The February issue of "Wisconsin Lawyer" featured consultant Bob Denney's "What's Hot, What's Not: National and Global Practice Trends 2013," in which he projects relative increase or decrease in demand for various practice specialties.

He includes a sidebar, "Financial and Firm Management Trends 2013." Topics featured include:

  • Billable Rates
  • Backlash on Charges
  • Partner Compensation
  • Non-equity Partnership
  • Lateral Partners
  • Integrating Laterals
  • Shrinking Partner Offices
  • Mandatory Retirement
  • Associate Hiring
  • Associate Starting Salaries
  • Staff and Contract Attorneys
  • Gender Gap
  • Pricing Directors
  • Non-lawyer Managers
  • Capital
  • Back-office Cost Cutting
  • Law Firm Bankruptcies
  • Shrinking Market

Pretty comprehensive, right?
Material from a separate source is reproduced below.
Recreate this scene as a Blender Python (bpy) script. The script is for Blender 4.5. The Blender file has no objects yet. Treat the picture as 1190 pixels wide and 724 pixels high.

What's conspicuously missing? "Sales." Duh.

In article after article about legal industry trends and strategic concerns, including the seismic shift from a longtime seller's market to a permanent buyer's market, the range of solutions embraced seems limited to:

  • Cost-cutting
  • Lateral hiring
  • Discounting

Really? Is that how law firms' clients respond to competitive pressures? What about revenue-generation?

I realize that, throughout the 25-year bull market for legal service, marketing and sales were understandably an afterthought. If, without any meaningful sales activity, enough business shows up each year to fuel incredible growth and wealth-building, good for you.

That game's been over for five years now. A part-time, volunteer, untrained group of "saleslawyers" conducting random, episodic sales activity isn't going to cut it in a competitive industry. It's time to get serious about developing a sales force to assure a reliable revenue stream.

There are only two ways for law firms to create this sales force:

  • Train their lawyers to do the selling, and hold them accountable for production
  • Hire sales professionals to team up with lawyers, as the technology industry teams sales pros and tech wizards

What do you think? How should firms create a reliable sales force? Please comment below.

Whichever scheme they favor, it's time for firms to get serious about sales.